Se o objetivo é tão somente o resultado, o que há de sobrar no caso de a seleção brasileira sair derrotada? Ora, nada

TENHO PAVOR do Dunga. Isso mesmo. Devo ter mais medo do técnico da seleção do que a Regina Duarte do sapo barbudo. Na Copa de 1994, quando o vi deter o talento dos adversários na base da cacetada, comecei a ter pesadelos de que Dunga trafegava a bordo de uma perua C-14 -ou terá sido um Ford Falcon?- a mil por hora na calada da noite. Não sei explicar, é coisa para o divã do psicanalista.
Se a gente for refrescar a memória, irá lembrar de que o aguerrido volante não era o capitão de escolha de lorde Parreira nos EUA. Essa honra cabia a Raí, que foi para o banco, e Dunga acabou recebendo o troféu das mãos de Al Gore.
O momento síntese de Dunga está eternizado em imagens de ódio e rancor. Quem esquece aquele "PQP!" quando ele ergue a Copa do Mundo de 1994? Que tipo de pessoa, no momento mais glorioso da carreira, lembra dos inimigos e não das pessoas que mais ama?
Na coletiva de imprensa em que anunciou os nomes dos 23 jogadores que irão para a África do Sul, Dunga citou a mãe algumas vezes. Lembrou que ela foi professora de história e de geografia e lhe deu grandes exemplos de patriotismo. Bem, que eu saiba, o tipo de patriotismo "ame-o ou deixe-o" que ele pregou na coletiva não se aprendia em história ou geografia, mas nas aulas de OSPB (Organização Social e Política Brasileira) da época do regime militar.
Isso ou então torço para que a mãe do técnico esteja viva e tenha ligado para ele depois da entrevista para dizer: "Filho, você não aprendeu patavina do que lhe ensinei".
Meu problema não é com a seleção de Dunga, coitadinhos, todos tão bonzinhos e cordatos. É com a mesquinharia. A aposta que ele fez é que me incomoda. Se você vai atrás apenas do resultado, sacrificando a alegria, o carisma e o chamado futebol arte para obtê-lo, o que irá sobrar no caso de a seleção sair derrotada? Ora, nada. Nem sequer um plantel para o futuro.
É por essas e outras que vou torcer pela Argentina na Copa. Não estou brincando, é uma experiência que tentarei colocar em prática. Não sei se conseguirei, mas pretendo experimentar. Causou-me tamanha má impressão esse flashback "90 milhões em ação" que Dunga quer promover, que resolvi tentar me despir de nacionalidade.
Atente: nós vamos com um time medroso e retranqueiro com sete volantes. A Argentina, ao que se sabe, vai com sete atacantes.
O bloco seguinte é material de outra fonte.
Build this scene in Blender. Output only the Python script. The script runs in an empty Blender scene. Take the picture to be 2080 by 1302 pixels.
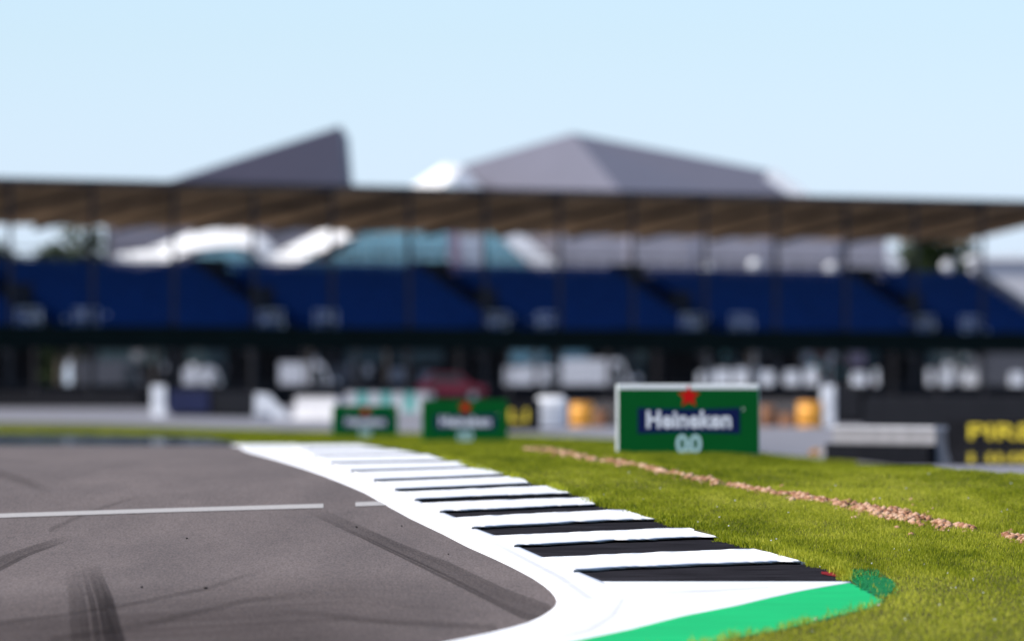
import bpy, bmesh, math, random
import numpy as np
from mathutils import Vector, Matrix
rng = np.random.default_rng(11)
random.seed(5)
R = math.radians
scene = bpy.context.scene
COL = scene.collection

# ------------------------------------------------------------ camera, sky, sun, exposure
F = 400 / 36 * 2080            # focal length in photo pixels
ZC = 1.155                     # camera height (world z = 0 is the ground at the plane of focus)
HY = 800.0                     # horizon row in the photo
PITCH = math.atan((HY - 651) / F)
cam_d = bpy.data.cameras.new('camera'); cam = bpy.data.objects.new('camera', cam_d); COL.objects.link(cam)
cam_d.lens = 400; cam_d.sensor_width = 36; cam_d.clip_start = 1; cam_d.clip_end = 20000
cam.location = (0, 0, ZC); cam.rotation_euler = (R(90) + PITCH, 0, 0)
cam_d.dof.use_dof = True; cam_d.dof.focus_distance = 86.5; cam_d.dof.aperture_fstop = 2.8
scene.camera = cam

SUN_EL, SUN_AZ = 46, 22        # azimuth: degrees the sun stands in front (camera side) of due left
sdir = Vector((-math.cos(R(SUN_EL)) * math.cos(R(SUN_AZ)), -math.cos(R(SUN_EL)) * math.sin(R(SUN_AZ)), math.sin(R(SUN_EL))))
world = bpy.data.worlds.new('World'); scene.world = world; world.use_nodes = True
wn = world.node_tree.nodes; wl = world.node_tree.links
sky = wn.new('ShaderNodeTexSky'); sky.sky_type = 'NISHITA'; sky.sun_disc = False
sky.sun_elevation = R(SUN_EL); sky.sun_rotation = math.atan2(sdir.x, sdir.y)
sky.air_density = 1.0; sky.dust_density = 0.4; sky.ozone_density = 1.6
hsv = wn.new('ShaderNodeMix'); hsv.data_type = 'RGBA'; hsv.blend_type = 'MULTIPLY'
hsv.inputs[0].default_value = 1.0
tcw = wn.new('ShaderNodeTexCoord'); sxyz = wn.new('ShaderNodeSeparateXYZ'); wl.new(tcw.outputs['Generated'], sxyz.inputs[0])
rampw = wn.new('ShaderNodeValToRGB'); ee = rampw.color_ramp.elements      # clean, pale blue air just above the horizon
ee[0].position = 0.0; ee[0].color = (.915, 1.145, 1.92, 1); ee[1].position = .5; ee[1].color = (.95, .98, 1.02, 1)
for q_, c_ in [(.018, (.885, 1.085, 1.70, 1)), (.032, (.83, 1.02, 1.47, 1)), (.12, (.8, .95, 1.25, 1))]:
    k_ = ee.new(q_); k_.color = c_
wl.new(sxyz.outputs['Z'], rampw.inputs[0]); wl.new(rampw.outputs[0], hsv.inputs[7])
wl.new(sky.outputs[0], hsv.inputs[6])
wl.new(hsv.outputs[2], wn['Background'].inputs[0]); wn['Background'].inputs[1].default_value = 0.10
sun_d = bpy.data.lights.new('sun', 'SUN'); sun = bpy.data.objects.new('sun', sun_d); COL.objects.link(sun)
sun_d.energy = 4.2; sun_d.angle = R(0.53); sun_d.color = (1.0, 0.95, 0.87)
sun.rotation_euler = sdir.to_track_quat('Z', 'Y').to_euler(); sun.location = (0, 0, 60)
vs = scene.view_settings
vs.view_transform = 'Standard'; vs.look = 'None'; vs.gamma = 1; vs.exposure = 0.42; vs.use_curve_mapping = False
scene.cycles.max_bounces = 6; scene.cycles.transparent_max_bounces = 12
scene.cycles.sample_clamp_indirect = 6

# ------------------------------------------------------------ helpers
def W(px, py, d):
    """point at depth d seen at photo pixel (px, py)"""
    a = (px - 1040) / F; b = (651 - py) / F
    c, s = math.cos(PITCH), math.sin(PITCH)
    return Vector((d * a, d * (c - b * s), ZC + d * (s + b * c)))

def hermite(xs, ys):
    xs = np.array(xs, float); ys = np.array(ys, float)
    h = np.diff(xs); dl = np.diff(ys) / h
    m = np.empty_like(xs); m[0] = dl[0]; m[-1] = dl[-1]
    for i in range(1, len(xs) - 1):
        m[i] = 0 if dl[i-1] * dl[i] <= 0 else 2 * dl[i-1] * dl[i] / (dl[i-1] + dl[i])
    def f(x):
        x = np.clip(x, xs[0], xs[-1]); i = np.clip(np.searchsorted(xs, x) - 1, 0, len(h) - 1)
        t = (x - xs[i]) / h[i]
        return ((2*t**3 - 3*t**2 + 1) * ys[i] + (t**3 - 2*t**2 + t) * h[i] * m[i]
                + (-2*t**3 + 3*t**2) * ys[i+1] + (t**3 - t**2) * h[i] * m[i+1])
    return f
# ground height below the camera by distance: the track runs over a low crest, the right hand side falls away sooner
near = [(2, 20600), (20, 2830), (50, 1609), (60, 1419), (68.6, 1302), (76, 1215), (82, 1155), (89, 1100), (96, 1045), (103, 1000)]
far = [(400, 866), (450, 857), (500, 848), (560, 836), (600, 826), (660, 822), (800, 815), (1500, 808), (6000, 802)]
tl = near + [(118, 950), (137, 922), (165, 910), (200, 902), (229, 897), (299, 887), (340, 879)] + far
tr = near + [(118, 956), (137, 951), (165, 946), (200, 938), (229, 922), (264, 906), (299, 893), (340, 880)] + far
tll = near + [(118, 950), (137, 925), (165, 911), (185, 905.5), (215, 891), (243, 880.5), (300, 877), (340, 874)] + far
hLL = hermite([a for a, b in tll], [(b - HY) * a / F for a, b in tll])
hL = hermite([a for a, b in tl], [(b - HY) * a / F for a, b in tl])
hR = hermite([a for a, b in tr], [(b - HY) * a / F for a, b in tr])
def zt(u, d):
    """terrain height; u = photo column - 1040"""
    t = np.clip((np.asarray(u, float) - 430) / 210, 0, 1); t = t * t * (3 - 2 * t)
    t2 = np.clip((-np.asarray(u, float) - 380) / 180, 0, 1); t2 = t2 * t2 * (3 - 2 * t2)
    return ZC - (hL(d) * (1 - t - t2) + hR(d) * t + hLL(d) * t2)
def G(px, py, h=0.0):
    """points where the sight lines through (px, py) meet the terrain raised by h"""
    px = np.asarray(px, float); py = np.asarray(py, float)
    px, py = np.broadcast_arrays(px, py)
    u = px - 1040
    lo = np.full(px.shape, 25.0); hi = np.full(px.shape, 1400.0)
    b = (651 - py) / F; c, s = math.cos(PITCH), math.sin(PITCH)
    sl = (s + b * c) / (c - b * s)
    for _ in range(46):
        mid = (lo + hi) / 2
        above = ZC + mid * sl > zt(u, mid) + h
        lo = np.where(above, mid, lo); hi = np.where(above, hi, mid)
    d = (lo + hi) / 2
    return np.stack([u / F * d, d, zt(u, d) + h], -1)
def rowof(u, d):
    return HY + (ZC - zt(u, d)) / d * F
def ground_z(x, y):
    return float(zt(x / y * F, y))

def interp(tab):
    xs = [t[0] for t in tab]; ys = [t[1] for t in tab]
    return lambda v: np.interp(v, xs, ys)

def mesh_obj(name, verts, faces, mats, parent=None, smooth=False, midx=None):
    me = bpy.data.meshes.new(name)
    me.from_pydata([tuple(map(float, v)) for v in verts], [], [list(map(int, f)) for f in faces])
    for m in (mats if isinstance(mats, (list, tuple)) else [mats]): me.materials.append(m)
    if midx is not None: me.polygons.foreach_set('material_index', np.asarray(midx, np.int32))
    if smooth: me.polygons.foreach_set('use_smooth', [True] * len(me.polygons))
    me.update()
    o = bpy.data.objects.new(name, me); COL.objects.link(o)
    if parent: o.parent = parent
    return o
def np_mesh(name, V, idx, nper, mats, attrs=None, smooth=False, midx=None):
    """fast mesh from arrays: V (n,3), idx flat corner list, nper corners per face (int or array)"""
    me = bpy.data.meshes.new(name)
    V = np.asarray(V, np.float32); idx = np.asarray(idx, np.int32).ravel()
    nf = len(idx) // nper
    me.vertices.add(len(V)); me.vertices.foreach_set('co', V.ravel())
    me.loops.add(len(idx)); me.loops.foreach_set('vertex_index', idx)
    me.polygons.add(nf); me.polygons.foreach_set('loop_start', np.arange(nf, dtype=np.int32) * nper)
    for m in (mats if isinstance(mats, (list, tuple)) else [mats]): me.materials.append(m)
    if midx is not None: me.polygons.foreach_set('material_index', np.asarray(midx, np.int32))
    if smooth: me.polygons.foreach_set('use_smooth', np.ones(nf, bool))
    me.update(calc_edges=True); me.validate()
    for k, a in (attrs or {}).items():
        at = me.attributes.new(k, 'FLOAT', 'POINT'); at.data.foreach_set('value', np.asarray(a, np.float32))
    o = bpy.data.objects.new(name, me); COL.objects.link(o)
    return o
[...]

O melhor do mundo, Lionel Messi, é deles, e Gonzalo Higuaín está fazendo mais gols no Real Madrid do que nosso Kaká -e não apresenta qualquer problema no púbis.
Tem mais: o céu certamente estará ao lado de Maradona. Além de contar com o apoio do Próprio, o técnico vai levar um Jesus (Dattolo) e um Angel (di Maria), excelente jogador do Benfica. E o time da Argentina, até o torcedor tapuia mais fanático há de admitir, é bonito de ver até na derrota.
Noutro dia, ouvi o Baggio dizer que ficou tão encantado diante da torcida do Boca Juniors cantando e batendo palmas num jogo na Bombonera em que o time perdia, que virou torcedor na mesma hora.
Pois vou tentar me "converter" também. Ao longo da Copa, presto contas aqui de como vai indo o experimento. Tudo pode acontecer. Mas uma coisa eu garanto: colocar Grafite, Luís Fabiano e Robinho no mesmo patamar de Romário, Ronaldo, Garrincha, Jairzinho, Tostão, Rivellino e Didi, não vai dar. De Pelé, então, a gente nem fala, senão eu começo a cantar um tango.